— START —

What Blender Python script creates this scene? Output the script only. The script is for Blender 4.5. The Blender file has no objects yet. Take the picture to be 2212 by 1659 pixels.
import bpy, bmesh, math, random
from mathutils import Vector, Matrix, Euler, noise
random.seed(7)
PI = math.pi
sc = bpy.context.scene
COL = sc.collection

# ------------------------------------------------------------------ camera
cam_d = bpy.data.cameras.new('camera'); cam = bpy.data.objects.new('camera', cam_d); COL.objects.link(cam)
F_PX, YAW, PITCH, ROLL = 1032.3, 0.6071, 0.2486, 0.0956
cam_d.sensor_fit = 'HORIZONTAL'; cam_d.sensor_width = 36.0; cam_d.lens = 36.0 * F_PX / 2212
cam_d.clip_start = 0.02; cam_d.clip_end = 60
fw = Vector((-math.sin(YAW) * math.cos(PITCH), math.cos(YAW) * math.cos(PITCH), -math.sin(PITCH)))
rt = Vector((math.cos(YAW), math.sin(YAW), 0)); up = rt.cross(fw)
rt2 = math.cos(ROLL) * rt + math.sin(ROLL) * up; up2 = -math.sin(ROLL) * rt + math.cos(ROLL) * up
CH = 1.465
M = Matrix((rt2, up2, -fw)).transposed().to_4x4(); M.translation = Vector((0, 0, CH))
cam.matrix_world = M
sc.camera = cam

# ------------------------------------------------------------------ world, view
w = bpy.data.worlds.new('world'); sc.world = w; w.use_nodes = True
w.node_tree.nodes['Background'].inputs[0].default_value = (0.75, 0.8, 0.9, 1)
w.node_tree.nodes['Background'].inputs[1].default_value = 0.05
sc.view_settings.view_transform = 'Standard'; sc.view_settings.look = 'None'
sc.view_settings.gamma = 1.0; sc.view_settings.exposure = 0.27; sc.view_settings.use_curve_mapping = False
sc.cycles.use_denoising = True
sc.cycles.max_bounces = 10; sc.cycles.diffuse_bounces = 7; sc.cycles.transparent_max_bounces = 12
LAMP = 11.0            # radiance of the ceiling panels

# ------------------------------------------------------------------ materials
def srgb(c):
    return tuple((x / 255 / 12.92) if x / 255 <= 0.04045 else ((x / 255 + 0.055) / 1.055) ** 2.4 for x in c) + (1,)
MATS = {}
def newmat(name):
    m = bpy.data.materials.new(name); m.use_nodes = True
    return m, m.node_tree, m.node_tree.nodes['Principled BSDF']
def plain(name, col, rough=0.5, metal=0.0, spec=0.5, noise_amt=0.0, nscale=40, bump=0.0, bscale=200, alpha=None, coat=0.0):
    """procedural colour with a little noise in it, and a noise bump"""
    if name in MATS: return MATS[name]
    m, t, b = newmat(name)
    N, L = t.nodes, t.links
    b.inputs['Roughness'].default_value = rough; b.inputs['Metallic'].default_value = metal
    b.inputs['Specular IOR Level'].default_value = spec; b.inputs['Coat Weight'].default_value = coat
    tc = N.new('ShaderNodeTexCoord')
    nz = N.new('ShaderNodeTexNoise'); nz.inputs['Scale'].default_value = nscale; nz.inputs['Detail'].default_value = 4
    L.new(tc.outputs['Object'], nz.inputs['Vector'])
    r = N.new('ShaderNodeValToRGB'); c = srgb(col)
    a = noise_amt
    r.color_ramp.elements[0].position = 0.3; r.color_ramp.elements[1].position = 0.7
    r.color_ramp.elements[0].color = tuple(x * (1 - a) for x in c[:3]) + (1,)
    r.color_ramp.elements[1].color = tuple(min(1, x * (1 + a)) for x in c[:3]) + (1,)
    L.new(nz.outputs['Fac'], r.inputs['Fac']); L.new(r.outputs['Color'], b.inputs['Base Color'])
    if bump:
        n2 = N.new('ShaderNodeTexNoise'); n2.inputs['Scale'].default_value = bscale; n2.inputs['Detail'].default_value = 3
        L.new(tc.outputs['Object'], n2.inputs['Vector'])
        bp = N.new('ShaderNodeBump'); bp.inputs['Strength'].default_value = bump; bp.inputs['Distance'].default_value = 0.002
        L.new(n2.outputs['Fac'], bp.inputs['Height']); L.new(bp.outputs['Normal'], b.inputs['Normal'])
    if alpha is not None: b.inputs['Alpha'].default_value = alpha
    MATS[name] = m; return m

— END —

● REQUIRED WORK
Recopy the whole listing exactly.

● WRITTEN RESPONSE
What Blender Python script creates this scene? Output the script only. The script is for Blender 4.5. The Blender file has no objects yet. Take the picture to be 2212 by 1659 pixels.
import bpy, bmesh, math, random
from mathutils import Vector, Matrix, Euler, noise
random.seed(7)
PI = math.pi
sc = bpy.context.scene
COL = sc.collection

# ------------------------------------------------------------------ camera
cam_d = bpy.data.cameras.new('camera'); cam = bpy.data.objects.new('camera', cam_d); COL.objects.link(cam)
F_PX, YAW, PITCH, ROLL = 1032.3, 0.6071, 0.2486, 0.0956
cam_d.sensor_fit = 'HORIZONTAL'; cam_d.sensor_width = 36.0; cam_d.lens = 36.0 * F_PX / 2212
cam_d.clip_start = 0.02; cam_d.clip_end = 60
fw = Vector((-math.sin(YAW) * math.cos(PITCH), math.cos(YAW) * math.cos(PITCH), -math.sin(PITCH)))
rt = Vector((math.cos(YAW), math.sin(YAW), 0)); up = rt.cross(fw)
rt2 = math.cos(ROLL) * rt + math.sin(ROLL) * up; up2 = -math.sin(ROLL) * rt + math.cos(ROLL) * up
CH = 1.465
M = Matrix((rt2, up2, -fw)).transposed().to_4x4(); M.translation = Vector((0, 0, CH))
cam.matrix_world = M
sc.camera = cam

# ------------------------------------------------------------------ world, view
w = bpy.data.worlds.new('world'); sc.world = w; w.use_nodes = True
w.node_tree.nodes['Background'].inputs[0].default_value = (0.75, 0.8, 0.9, 1)
w.node_tree.nodes['Background'].inputs[1].default_value = 0.05
sc.view_settings.view_transform = 'Standard'; sc.view_settings.look = 'None'
sc.view_settings.gamma = 1.0; sc.view_settings.exposure = 0.27; sc.view_settings.use_curve_mapping = False
sc.cycles.use_denoising = True
sc.cycles.max_bounces = 10; sc.cycles.diffuse_bounces = 7; sc.cycles.transparent_max_bounces = 12
LAMP = 11.0            # radiance of the ceiling panels

# ------------------------------------------------------------------ materials
def srgb(c):
    return tuple((x / 255 / 12.92) if x / 255 <= 0.04045 else ((x / 255 + 0.055) / 1.055) ** 2.4 for x in c) + (1,)
MATS = {}
def newmat(name):
    m = bpy.data.materials.new(name); m.use_nodes = True
    return m, m.node_tree, m.node_tree.nodes['Principled BSDF']
def plain(name, col, rough=0.5, metal=0.0, spec=0.5, noise_amt=0.0, nscale=40, bump=0.0, bscale=200, alpha=None, coat=0.0):
    """procedural colour with a little noise in it, and a noise bump"""
    if name in MATS: return MATS[name]
    m, t, b = newmat(name)
    N, L = t.nodes, t.links
    b.inputs['Roughness'].default_value = rough; b.inputs['Metallic'].default_value = metal
    b.inputs['Specular IOR Level'].default_value = spec; b.inputs['Coat Weight'].default_value = coat
    tc = N.new('ShaderNodeTexCoord')
    nz = N.new('ShaderNodeTexNoise'); nz.inputs['Scale'].default_value = nscale; nz.inputs['Detail'].default_value = 4
    L.new(tc.outputs['Object'], nz.inputs['Vector'])
    r = N.new('ShaderNodeValToRGB'); c = srgb(col)
    a = noise_amt
    r.color_ramp.elements[0].position = 0.3; r.color_ramp.elements[1].position = 0.7
    r.color_ramp.elements[0].color = tuple(x * (1 - a) for x in c[:3]) + (1,)
    r.color_ramp.elements[1].color = tuple(min(1, x * (1 + a)) for x in c[:3]) + (1,)
    L.new(nz.outputs['Fac'], r.inputs['Fac']); L.new(r.outputs['Color'], b.inputs['Base Color'])
    if bump:
        n2 = N.new('ShaderNodeTexNoise'); n2.inputs['Scale'].default_value = bscale; n2.inputs['Detail'].default_value = 3
        L.new(tc.outputs['Object'], n2.inputs['Vector'])
        bp = N.new('ShaderNodeBump'); bp.inputs['Strength'].default_value = bump; bp.inputs['Distance'].default_value = 0.002
        L.new(n2.outputs['Fac'], bp.inputs['Height']); L.new(bp.outputs['Normal'], b.inputs['Normal'])
    if alpha is not None: b.inputs['Alpha'].default_value = alpha
    MATS[name] = m; return m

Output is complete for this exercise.